For this exercise, repeat all of the material verbatim apart from its images.
Stored data start
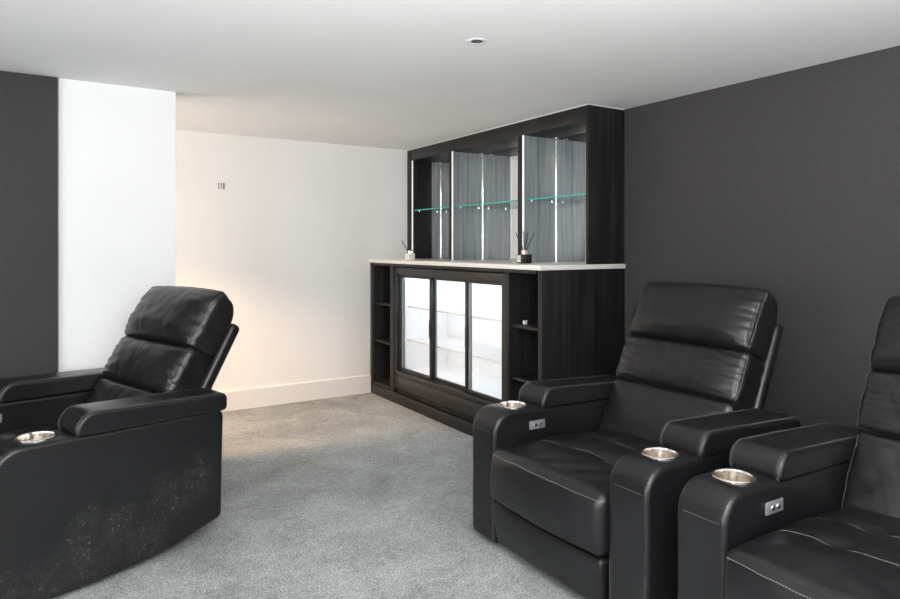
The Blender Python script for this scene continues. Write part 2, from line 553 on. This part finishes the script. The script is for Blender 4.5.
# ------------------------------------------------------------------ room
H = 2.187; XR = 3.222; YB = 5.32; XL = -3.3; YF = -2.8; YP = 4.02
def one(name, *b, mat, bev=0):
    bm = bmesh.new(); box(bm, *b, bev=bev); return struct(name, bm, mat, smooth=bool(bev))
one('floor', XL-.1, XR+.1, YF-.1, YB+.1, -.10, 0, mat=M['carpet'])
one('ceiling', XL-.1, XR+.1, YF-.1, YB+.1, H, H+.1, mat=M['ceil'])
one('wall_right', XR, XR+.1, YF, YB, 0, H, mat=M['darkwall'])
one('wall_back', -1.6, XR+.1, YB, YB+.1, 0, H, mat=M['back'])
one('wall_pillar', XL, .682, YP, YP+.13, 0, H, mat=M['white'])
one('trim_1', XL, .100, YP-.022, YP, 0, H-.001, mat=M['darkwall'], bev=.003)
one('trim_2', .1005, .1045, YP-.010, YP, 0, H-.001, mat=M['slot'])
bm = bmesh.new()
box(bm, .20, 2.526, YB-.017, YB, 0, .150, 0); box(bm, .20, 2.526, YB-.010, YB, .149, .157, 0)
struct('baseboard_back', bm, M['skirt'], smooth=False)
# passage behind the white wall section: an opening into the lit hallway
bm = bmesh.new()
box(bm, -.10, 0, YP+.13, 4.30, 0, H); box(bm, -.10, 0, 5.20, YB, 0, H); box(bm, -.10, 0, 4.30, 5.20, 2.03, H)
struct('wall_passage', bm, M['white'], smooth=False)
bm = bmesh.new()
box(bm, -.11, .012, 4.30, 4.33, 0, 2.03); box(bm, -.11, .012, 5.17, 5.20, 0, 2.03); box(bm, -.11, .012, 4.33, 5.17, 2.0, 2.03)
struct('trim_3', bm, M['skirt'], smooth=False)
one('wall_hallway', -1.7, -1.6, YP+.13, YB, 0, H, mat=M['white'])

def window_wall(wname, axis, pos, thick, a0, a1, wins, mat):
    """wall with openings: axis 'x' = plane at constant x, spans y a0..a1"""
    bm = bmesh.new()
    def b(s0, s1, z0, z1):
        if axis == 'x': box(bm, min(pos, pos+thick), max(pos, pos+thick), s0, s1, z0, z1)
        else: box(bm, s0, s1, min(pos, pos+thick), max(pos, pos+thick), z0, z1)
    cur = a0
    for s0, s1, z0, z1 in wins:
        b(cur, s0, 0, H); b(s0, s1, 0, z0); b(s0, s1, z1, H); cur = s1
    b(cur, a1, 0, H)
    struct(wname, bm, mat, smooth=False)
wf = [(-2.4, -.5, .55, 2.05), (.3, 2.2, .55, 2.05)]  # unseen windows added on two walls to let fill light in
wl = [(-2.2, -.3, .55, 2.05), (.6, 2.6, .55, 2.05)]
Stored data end
> Completed task:
The Blender Python script for this scene continues. Write part 2, from line 553 on. This part finishes the script. The script is for Blender 4.5.
# ------------------------------------------------------------------ room
H = 2.187; XR = 3.222; YB = 5.32; XL = -3.3; YF = -2.8; YP = 4.02
def one(name, *b, mat, bev=0):
    bm = bmesh.new(); box(bm, *b, bev=bev); return struct(name, bm, mat, smooth=bool(bev))
one('floor', XL-.1, XR+.1, YF-.1, YB+.1, -.10, 0, mat=M['carpet'])
one('ceiling', XL-.1, XR+.1, YF-.1, YB+.1, H, H+.1, mat=M['ceil'])
one('wall_right', XR, XR+.1, YF, YB, 0, H, mat=M['darkwall'])
one('wall_back', -1.6, XR+.1, YB, YB+.1, 0, H, mat=M['back'])
one('wall_pillar', XL, .682, YP, YP+.13, 0, H, mat=M['white'])
one('trim_1', XL, .100, YP-.022, YP, 0, H-.001, mat=M['darkwall'], bev=.003)
one('trim_2', .1005, .1045, YP-.010, YP, 0, H-.001, mat=M['slot'])
bm = bmesh.new()
box(bm, .20, 2.526, YB-.017, YB, 0, .150, 0); box(bm, .20, 2.526, YB-.010, YB, .149, .157, 0)
struct('baseboard_back', bm, M['skirt'], smooth=False)
# passage behind the white wall section: an opening into the lit hallway
bm = bmesh.new()
box(bm, -.10, 0, YP+.13, 4.30, 0, H); box(bm, -.10, 0, 5.20, YB, 0, H); box(bm, -.10, 0, 4.30, 5.20, 2.03, H)
struct('wall_passage', bm, M['white'], smooth=False)
bm = bmesh.new()
box(bm, -.11, .012, 4.30, 4.33, 0, 2.03); box(bm, -.11, .012, 5.17, 5.20, 0, 2.03); box(bm, -.11, .012, 4.33, 5.17, 2.0, 2.03)
struct('trim_3', bm, M['skirt'], smooth=False)
one('wall_hallway', -1.7, -1.6, YP+.13, YB, 0, H, mat=M['white'])

def window_wall(wname, axis, pos, thick, a0, a1, wins, mat):
    """wall with openings: axis 'x' = plane at constant x, spans y a0..a1"""
    bm = bmesh.new()
    def b(s0, s1, z0, z1):
        if axis == 'x': box(bm, min(pos, pos+thick), max(pos, pos+thick), s0, s1, z0, z1)
        else: box(bm, s0, s1, min(pos, pos+thick), max(pos, pos+thick), z0, z1)
    cur = a0
    for s0, s1, z0, z1 in wins:
        b(cur, s0, 0, H); b(s0, s1, 0, z0); b(s0, s1, z1, H); cur = s1
    b(cur, a1, 0, H)
    struct(wname, bm, mat, smooth=False)
wf = [(-2.4, -.5, .55, 2.05), (.3, 2.2, .55, 2.05)]  # unseen windows added on two walls to let fill light in
wl = [(-2.2, -.3, .55, 2.05), (.6, 2.6, .55, 2.05)]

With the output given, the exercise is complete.